With that success, it was easy to cost-justify phase two, of approximately equal length, in spring 2008. BCIC capitalized its share this time—$447,000—by selling shares in another irrigation company. The Bureau of Reclamation helped with another $300,000.

At this stage, the before-and-after impact was impressive already. When delivering water in seeping, unlined ditches, Augenstein recalls, “We were running at nine to 10 cfs [cubic feet per second]. But this past year [2008], with two-thirds of the route piped and one-third still in a ditch, we’re now down to just three cfs max. I’m saving two-thirds of the available water; there’s no overflows and no waste.”

The pipe also provides over 120,000 gallons of water storage, enabling the replacement of eight or nine wastefully seeping ponds.
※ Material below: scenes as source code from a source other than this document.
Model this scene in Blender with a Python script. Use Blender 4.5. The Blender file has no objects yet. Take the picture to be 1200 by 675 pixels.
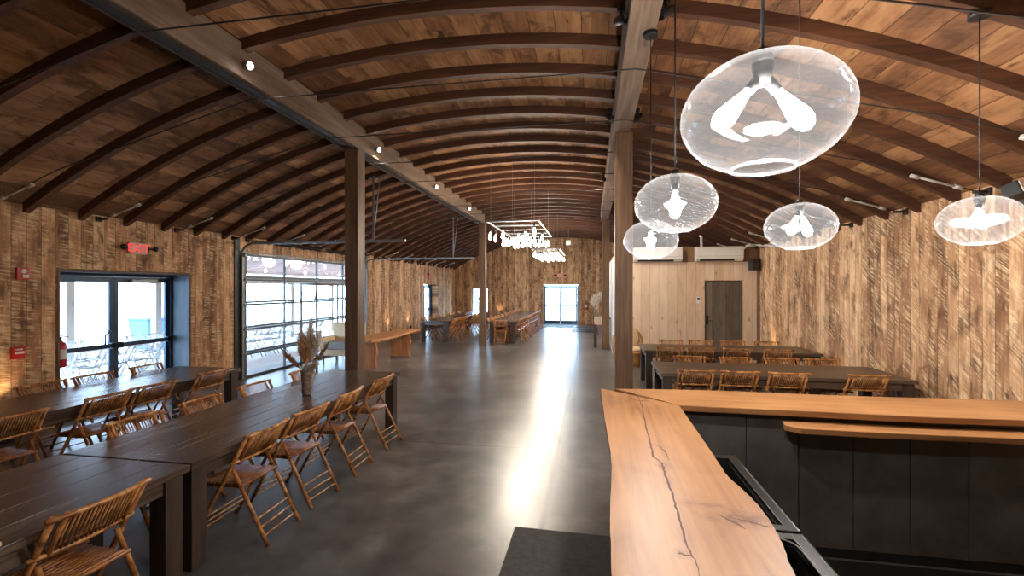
import bpy, math, random
from mathutils import Vector, Matrix
random.seed(7)
sc = bpy.context.scene
COL = sc.collection
PI = math.pi

# ---------------------------------------------------------------- materials
class NT:
    """small node-graph helper"""
    def __init__(s, name):
        s.m = bpy.data.materials.new(name); s.m.use_nodes = True
        s.t = s.m.node_tree; s.t.nodes.clear()
        s.out = s.t.nodes.new('ShaderNodeOutputMaterial')
    def n(s, kind, **kw):
        nd = s.t.nodes.new(kind)
        for k, v in kw.items(): setattr(nd, k, v)
        return nd
    def put(s, sock, v):
        if isinstance(v, bpy.types.NodeSocket): s.t.links.new(v, sock)
        elif isinstance(v, (tuple, list)) and len(v) == 3 and sock.type == 'RGBA': sock.default_value = (*v, 1)
        else: sock.default_value = v
    def math(s, op, a, b=None, c=None):
        nd = s.n('ShaderNodeMath', operation=op)
        s.put(nd.inputs[0], a)
        if b is not None: s.put(nd.inputs[1], b)
        if c is not None: s.put(nd.inputs[2], c)
        return nd.outputs[0]
    def xyz(s):
        tc = s.n('ShaderNodeTexCoord'); sp = s.n('ShaderNodeSeparateXYZ')
        s.t.links.new(tc.outputs['Object'], sp.inputs[0])
        return sp.outputs[0], sp.outputs[1], sp.outputs[2]
    def comb(s, a, b, c):
        nd = s.n('ShaderNodeCombineXYZ')
        s.put(nd.inputs[0], a); s.put(nd.inputs[1], b); s.put(nd.inputs[2], c)
        return nd.outputs[0]
    def noise(s, v, scale=1, detail=3, rough=.6, dist=0):
        nd = s.n('ShaderNodeTexNoise')
        s.put(nd.inputs['Vector'], v); nd.inputs['Scale'].default_value = scale
        nd.inputs['Detail'].default_value = detail; nd.inputs['Roughness'].default_value = rough
        nd.inputs['Distortion'].default_value = dist
        return nd.outputs['Fac']
    def white(s, v):
        nd = s.n('ShaderNodeTexWhiteNoise', noise_dimensions='1D'); s.put(nd.inputs['W'], v)
        return nd.outputs['Value']
    def mix(s, f, a, b, mode='MIX'):
        nd = s.n('ShaderNodeMix', data_type='RGBA', blend_type=mode)
        s.put(nd.inputs[0], f); s.put(nd.inputs[6], a); s.put(nd.inputs[7], b)
        return nd.outputs[2]
    def ramp(s, f, stops):
        nd = s.n('ShaderNodeValToRGB'); s.put(nd.inputs[0], f)
        e = nd.color_ramp.elements
        while len(e) < len(stops): e.new(.5)
        for el, (p, c) in zip(e, stops):
            el.position = p; el.color = (*c, 1) if len(c) == 3 else c
        return nd.outputs[0]
    def smooth(s, v, lo, hi):
        nd = s.n('ShaderNodeMapRange', interpolation_type='SMOOTHSTEP')
        s.put(nd.inputs[0], v); nd.inputs[1].default_value = lo; nd.inputs[2].default_value = hi
        return nd.outputs[0]
    def bsdf(s, col, rough=.6, metal=0, spec=.5, bump=None, bstr=.3, bdist=.01, **kw):
        b = s.n('ShaderNodeBsdfPrincipled')
        s.put(b.inputs['Base Color'], col); s.put(b.inputs['Roughness'], rough)
        b.inputs['Metallic'].default_value = metal
        b.inputs['Specular IOR Level'].default_value = spec
        for k, v in kw.items(): s.put(b.inputs[k.replace('_', ' ')], v)
        if bump is not None:
            bp = s.n('ShaderNodeBump'); bp.inputs['Strength'].default_value = bstr
            bp.inputs['Distance'].default_value = bdist
            s.put(bp.inputs['Height'], bump); s.t.links.new(bp.outputs[0], b.inputs['Normal'])
        s.t.links.new(b.outputs[0], s.out.inputs[0])
        return s.m

def srgb(r, g, b):
    f = lambda c: (c/255/12.92) if c/255 <= .04045 else ((c/255+.055)/1.055)**2.4
    return (f(r), f(g), f(b))

def plain(name, col, rough=.5, metal=0, spec=.5, var=.12, scale=8):
    k = NT(name); x, y, z = k.xyz()
    nz = k.noise(k.comb(x, y, z), scale, 3)
    c = k.mix(k.smooth(nz, .3, .7), tuple(v*(1-var) for v in col), tuple(min(1, v*(1+var)) for v in col))
    return k.bsdf(c, rough, metal, spec)

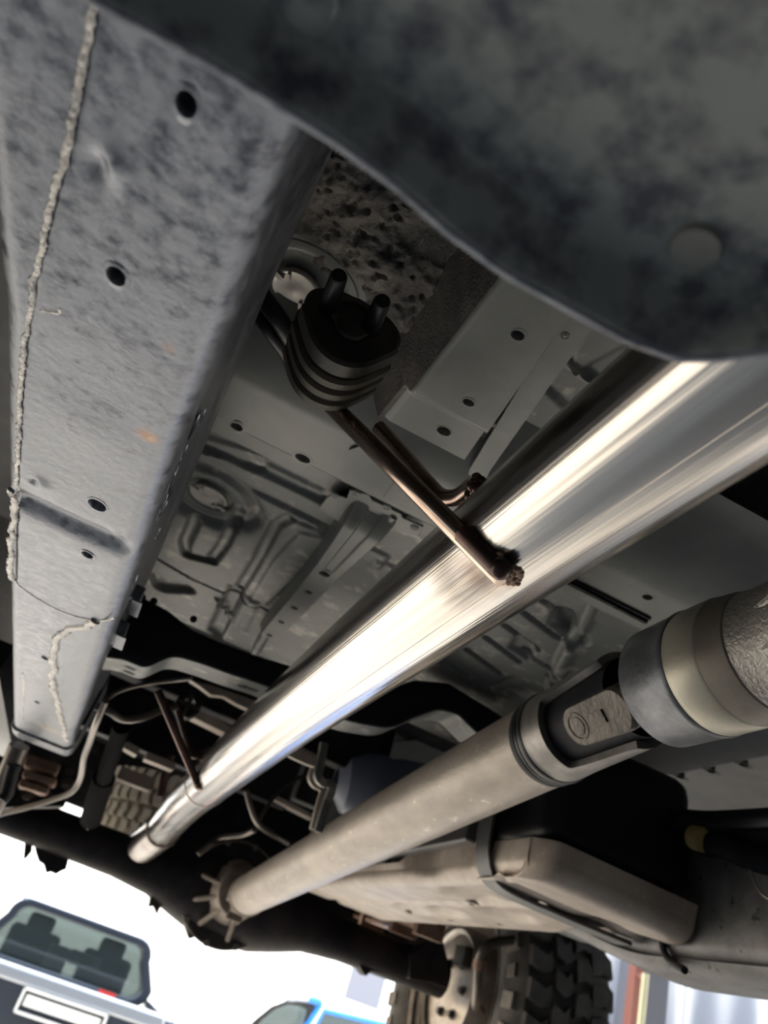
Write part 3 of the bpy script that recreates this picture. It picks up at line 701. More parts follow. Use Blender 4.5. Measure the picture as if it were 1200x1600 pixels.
q = MB(); q.lathe(ff+vdir*.0085, vdir, [(0,.0135),(.0012,.013),(.0012,.0115),(.0004,.011),(.0004,.009),(.0012,.0085),(.0014,.0001)], 40); q.build('bearing_cup', M['cup'], dsx)
q = MB(); q.box(ff+dv*.030+vdir*.0095+side_*.0, (.012,.020,.002), Matrix(tuple(zip(tuple(side_),tuple(dv),tuple(vdir))))); q.build('cast_rib', M['cup'], dsx)
# rear joint and flange on the differential
fe = S1
q = MB().lathe(fe-ax*.030, ax, [(0,RS*1.0),(.004,RS*1.07),(.012,RS*1.07),(.016,RS*.9),(.016,.001)], 60); q.build('rear_band', M['castlight'], dsx)
q = MB()
for s_ in (-1, 1):
    q.box(fe+ax*.012+u0*s_*.030, (.016,.075,.036), Matrix(tuple(zip(tuple(u0),tuple(ax),tuple(v0))))); 
    q.box(fe+ax*.045+v0*s_*.028, (.036,.060,.016), Matrix(tuple(zip(tuple(u0),tuple(ax),tuple(v0)))))
q.tube([fe+ax*.03-u0*.038, fe+ax*.03+u0*.038], .013, 16); q.tube([fe+ax*.03-v0*.038, fe+ax*.03+v0*.038], .013, 16)
q.build('rear_joint', M['castlight'], dsx, bevel=.003)
q = MB(); q.box(fe+ax*.066, (.105,.010,.040), Matrix(tuple(zip(tuple(u0),tuple(ax),tuple(v0))))); q.box(fe+ax*.066, (.040,.010,.105), Matrix(tuple(zip(tuple(u0),tuple(ax),tuple(v0)))))
q.build('companion_flange', M['castlight'], dsx, bevel=.004)

# ------------------------------------------------------------------ transfer case output
tcx = empty('transfer_case', (.40, .3, .30), 'cast alloy transfer case output with tan ring and black dust shield', 'transfer case')
A0 = np.array([.402,.53,.304]); axt = unit(np.array([0.03,-1.0,.035]))
MB().lathe(A0, axt, [(.002,.046),(0,.0485),(.004,.0515),(.050,.0525),(.053,.0535),(.056,.0525),(.056,.045)], 96).build('dust_shield', M['shield'], tcx, sharp=40)
MB().lathe(A0, axt, [(.050,.044),(.054,.0515),(.058,.0525),(.088,.0525),(.090,.0515)], 96).build('seal_ring', M['tan'], tcx, sharp=30, label='tan ring beside the black dust shield')
MB().lathe(A0, axt, [(.088,.0518),(.092,.0512),(.108,.0495),(.114,.048),(.118,.044),(.118,.03)], 96).build('rear_collar', M['castbrown'], tcx, sharp=30)
MB().lathe(A0, axt, [(.114,.040),(.116,.0475),(.125,.0465),(.140,.0465),(.155,.048),(.19,.056),(.25,.075),(.32,.098),(.55,.11)], 80).build('output_housing', M['alu'], tcx)
ut, vt = basis(axt); q = MB()
for a in range(0, 360, 40):
    ar = math.radians(a+15); d_ = math.cos(ar)*ut+math.sin(ar)*vt
    q.tube([A0+axt*.135+d_*.040, A0+axt*.19+d_*.056, A0+axt*.30+d_*.096], [.004,.006,.009], 10, sm=5)
q.build('casting_rib', M['alu'], tcx)
MB().lathe(A0, axt, [(.010,.001),(.010,.047)], 60).build('inner_face', M['black'], tcx)

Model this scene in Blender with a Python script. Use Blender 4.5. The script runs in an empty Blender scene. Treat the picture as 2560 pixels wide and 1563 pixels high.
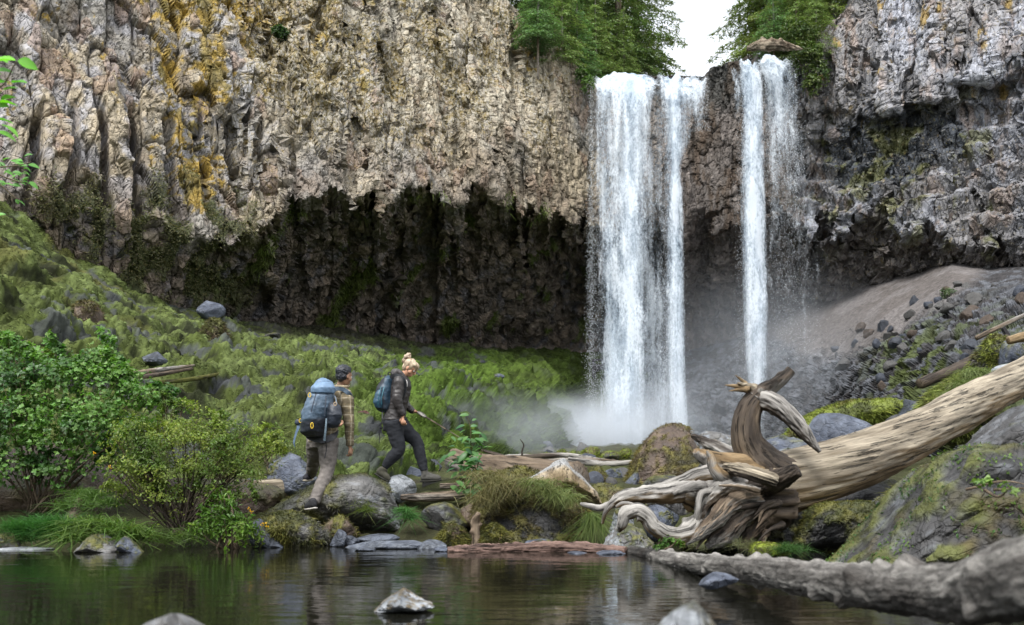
import bpy, bmesh, math, random
import numpy as np
from mathutils import Vector

# ------------------------------------------------------------------ camera, sky, sun, exposure
random.seed(7)
RNG = np.random.default_rng(11)
SC = bpy.context.scene
COL = SC.collection
F_PX, CX, HOR, CAMZ = 2490.0, 1280.0, 1190.0, 0.75      # focal length and horizon in photo pixels, eye height above the water
cam = bpy.data.cameras.new('camera'); camo = bpy.data.objects.new('camera', cam); COL.objects.link(camo)
camo.location = (0, 0, CAMZ); camo.rotation_euler = (math.pi / 2, 0, 0)
cam.sensor_width = 36; cam.lens = 36 * F_PX / 2560
cam.shift_y = (HOR - 781.5) / 2560
cam.clip_start = 0.1; cam.clip_end = 2000
cam.dof.use_dof = True; cam.dof.focus_distance = 17.0; cam.dof.aperture_fstop = 2.4
SC.camera = camo

SUN_EL, SUN_AZ = math.radians(54), math.radians(-35)     # high, behind the camera's left shoulder
world = bpy.data.worlds.new('World'); SC.world = world; world.use_nodes = True
wn = world.node_tree; wn.nodes.clear()
wo = wn.nodes.new('ShaderNodeOutputWorld'); bg = wn.nodes.new('ShaderNodeBackground')
sky = wn.nodes.new('ShaderNodeTexSky'); sky.sky_type = 'NISHITA'; sky.sun_disc = False
sky.sun_elevation = SUN_EL; sky.sun_rotation = math.radians(180) + SUN_AZ
sky.air_density = 1.0; sky.dust_density = 2.5; sky.ozone_density = 1.0
hs = wn.nodes.new('ShaderNodeHueSaturation'); hs.inputs['Saturation'].default_value = 0.3
hs.inputs['Value'].default_value = 1.0
bg.inputs['Strength'].default_value = 0.15
veil = wn.nodes.new('ShaderNodeMix'); veil.data_type = 'RGBA'; veil.inputs[0].default_value = .42; veil.inputs[7].default_value = (5.4, 5.6, 5.8, 1)   # thin white overcast over the blue
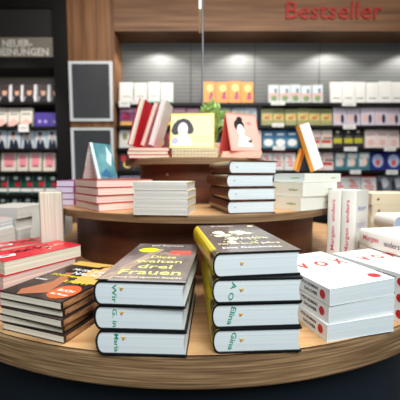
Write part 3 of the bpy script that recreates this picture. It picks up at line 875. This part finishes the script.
o = book('pale grey-green book leaning upright with a small green mark', None, 0, .11, .155, 0, .03, mat('sage_grey', (196, 196, 182), .5), PG_GREY, 'L', 'soft', loc=(-.575, 1.13, TZ), art=art_box)
o.matrix_world = Matrix.Translation((-.575, 1.14, TZ + .007)) @ Matrix.Rotation(R(-12), 4, 'X') @ Matrix.Rotation(PI / 2, 4, 'X') @ Matrix.Translation((0, .0775, 0))

# back of the lower table, right side
for i in range(5):
    book(f'cream book with brown dot, {["bottom", "second from bottom", "middle", "second from top", "topmost"][i]} of cream stack at right edge', (.655 + .004 * (i % 2), 1.16), 3, .2, .16, i * .044, .0435,
         mat('cream_cover', (226, 208, 176), .45), PG_WARM, 'F', 'soft', group='cream books',
         art=lambda q, F, A, B, T: q.oval(F['front'], A * .13, T * .5, T * .12, T * .12, C('brown_dot', (110, 84, 70)), .0005))
for i in range(3):
    book(f'white book with a light blue side, {VN[i]} of the stack before the cream books', (.63, .98), 2, .15, .11, i * .052, .0515, mat('white_jacket', (226, 222, 214), .35), mat('pale_blue_pages', (170, 190, 214), .5), 'L', 'hard', group='light blue sided books')


# ------------------------------------------------------------------ second tier
def stack(n, corner, yaw, A, B, z, T, cover, page, spine, style, what, where, group, jitter=.004, art=None, topart=None, **kw):
    names = {2: ['lower', 'upper'], 3: ['bottom', 'middle', 'topmost'], 4: ['bottom', 'second from bottom', 'third from bottom', 'topmost'], 5: ['bottom', 'second from bottom', 'middle', 'second from top', 'topmost']}[n]
    rnd = random.Random(sum(map(ord, where)))
    for i in range(n):
        j = (rnd.uniform(-jitter, jitter), rnd.uniform(0, jitter))
        aa = topart if (topart and i == n - 1) else art
        book(f'{what}, {names[i]} of {where}', (corner[0] + j[0], corner[1] + j[1]), yaw + rnd.uniform(-1, 1) * (jitter > 0), A, B, z + i * (T + .0003), T, cover, page, spine, style, group=group, art=aa, **kw)


REDL = mat('red_board', (206, 50, 44), .35)
stack(4, (-.288, .852), 40, .18, .19, T2Z, .0222, REDL, pages('pages_blush', (238, 218, 204), (212, 184, 170)), 'R', 'thin', 'red-boarded book', 'the red-lined stack on the middle tier', 'red-boarded books', bulge=.001)
PURP = mat('purple_board', (150, 70, 130), .4)
stack(4, (-.484, 1.03), 0, .060, .13, T2Z, .021, PURP, pages('pages_lilac', (226, 214, 226), (196, 184, 204)), 'R', 'thin', 'purple-boarded book', 'the small stack at left end of middle tier', 'purple-boarded books', bulge=.001)
WC2 = mat('cream_white_cover', (232, 230, 216), .4)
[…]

Under Pressure to Conserve
Providing still more efficiency, the piped water is controlled by two pressure-sustaining valves in vaults spaced a mile or so apart. Along the way, newly installed telemetry sends data by radio to the upper end of the pipeline; the control valve can be opened and closed remotely, using pressure sensors. Augenstein notes that having this telemetry in place early in the game made it easier to win support and funding for the subsequent phases. 

More water conservation is also being achieved on lateral elements, by replacing former flood-irrigation practices with mandatory sprinkler systems that yield no more than the recommended 1.5 inches of water per week.

“That’s much more efficient use,” he notes.

Coming up imminently, an 8,000-foot third phase of piping will open in April 2009; it’s funded with a $540,000 loan from the Utah State Board of Water Resources, and $100,000 from the company in a cost sharing arrangement. The resulting gain in water is projected at a total of 1,400 acre-feet per year. All excess will be sold to thirsty Utah towns nearby, and proceeds will repay the loan.

Augenstein sums up: “One purpose of these grants is to minimize conflict associated with water.”

In this case, the grants “certainly succeeded multiple times,” enabling an equitable solution for the cities, irrigation companies, and shareholders, as each also shared in the cost.

“Instead of fighting each other, we were working together to solve the issues, so that we all could be satisfied in the end,” he says.